Bien filmé, interprété par trois jeunes et beaux comédiens, « L’amie de l’été » de Maxime Hermet (France) nous emmène sur une plage du midi français… Parties d pêches. Plongeons. Nage dans une vague ultra bleue. Deux ados. Une jolie fille. Entre eux des essais d’approche assez vite concluants. L’innocence de gestes qui dérapent et se reprennent. On est chez Marivaux ou peut-être chez Eric Rohmer, version adolescente, pour la rencontre amoureuse, pour les parties de séduction, pour l’exploration suggérée du monde des sentiments et des sens. « L’amie de l’été » est ludique, fantaisiste, attendrissant. La caméra conjugue vivacité et poésie. Elle capte les sensations impromptues des personnages. Elle en esquisse les hésitations tant les identités de genre ne se créent pas toujours automatiquement.

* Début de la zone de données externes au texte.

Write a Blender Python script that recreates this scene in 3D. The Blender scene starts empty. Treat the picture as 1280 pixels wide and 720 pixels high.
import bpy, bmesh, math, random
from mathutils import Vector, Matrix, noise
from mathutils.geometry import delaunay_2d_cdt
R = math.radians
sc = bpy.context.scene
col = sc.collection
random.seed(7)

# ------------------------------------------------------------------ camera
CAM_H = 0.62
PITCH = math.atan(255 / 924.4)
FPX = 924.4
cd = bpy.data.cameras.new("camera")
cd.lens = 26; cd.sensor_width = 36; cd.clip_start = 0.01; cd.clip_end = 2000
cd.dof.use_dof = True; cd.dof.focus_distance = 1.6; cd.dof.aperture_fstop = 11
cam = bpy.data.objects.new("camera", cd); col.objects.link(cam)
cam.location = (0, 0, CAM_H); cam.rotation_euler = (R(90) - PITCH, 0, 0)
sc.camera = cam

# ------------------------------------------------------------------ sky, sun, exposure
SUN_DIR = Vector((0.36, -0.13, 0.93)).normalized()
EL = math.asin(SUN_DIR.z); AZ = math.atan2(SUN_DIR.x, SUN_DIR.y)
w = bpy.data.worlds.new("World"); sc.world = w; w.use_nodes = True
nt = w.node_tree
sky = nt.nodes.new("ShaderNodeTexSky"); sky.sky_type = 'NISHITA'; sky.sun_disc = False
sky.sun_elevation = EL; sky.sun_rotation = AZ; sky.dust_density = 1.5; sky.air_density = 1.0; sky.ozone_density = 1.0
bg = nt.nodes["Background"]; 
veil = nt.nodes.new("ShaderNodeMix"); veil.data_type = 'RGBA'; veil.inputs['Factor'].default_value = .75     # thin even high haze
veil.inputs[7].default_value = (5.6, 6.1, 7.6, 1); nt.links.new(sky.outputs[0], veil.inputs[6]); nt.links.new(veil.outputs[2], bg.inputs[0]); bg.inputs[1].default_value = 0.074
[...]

Le film de Maxime Hermet a emporté une Mention spéciale.

La fête est finie

Avec « In festa » Hélène Giudicelli a été couronné « Jeune Talent 2022 ». Le court-métrage repose sur les trois unités du théâtre classique : action, temps, lieu. On est quelques trente-cinq ans en arrière lors des déchirements entre mouvements nationalistes, lors également du souffle politique et culturel qui réveilla la Corse. L’île de l’époque la réalisatrice nous la montre un soir de fête du village en portant l’éclairage sur des protagonistes ordinaires sans relief et c’est précisément le mérite de cet essai cinématographique… à transformer. En toile de fond les tensions, les magouilles, les petitesses de vue dont se font l’écho les personnages. Et rachetant l’étroitesse des mentalités des chants de « Canta u populu corsu » qui ont eu tant de résonance, réinterprétés par un groupe d’aujourd’hui, dont le très célèbre, « Catena ».

Etonnamment écarté du palmarès du festival, « Ma biche » d’Alexandra Naoum, tourné à Bastia. Le film pourrait faire penser à une de ces histoires simples de Maupassant, revue de manière contemporaine. Laura, détenue à la prison de Borgo, sort pour la première fois en permission. Condamnée pour avoir servie de « mule », son fragment temporel de liberté lui fait appréhender l’ampleur de problèmes familiaux qu’elle avait préféré ignorer. Sa mère au tempérament survolté a recueilli sa petite fille. Quoi de plus normal ? Ce qui l’est moins c’est que cette grand-mère fofolle vit à la colle avec un superbe ténébreux, interprété par Bryan Trésor, un « chabin » assez problématique. Alexandra Naoum incarne cette Laura qui mesure l’étendue du désastre résultant de son incarcération et qui doit regagner l’amour de son enfant qui lui en veut de son absence. « Ma biche » pourrait être un terrible mélo si n’était le talent de la cinéaste et sa capacité à sublimer par le rire ou la tendresse les scènes les plus difficiles…

Taularde et mère

Auteure de plusieurs court-métrages Alexandra Naoum prend à bras le corps nos questions de société. Elle allie courage, passion de la narration, savoir faire cinématographique. Bref, c’est une artiste.

A ne pas rater
« Ma biche » et « A summer place » qui vont être programmé au Grand Action d’Isabelle Gibbal- Hardy, salle du Quartier latin, ainsi qu’à L’Elipse d’Ajaccio.

Le festival, « les Nuits Med » avec ses escales à Furiani, Bastia, Corte et bientôt Paris et Ajaccio … un régal.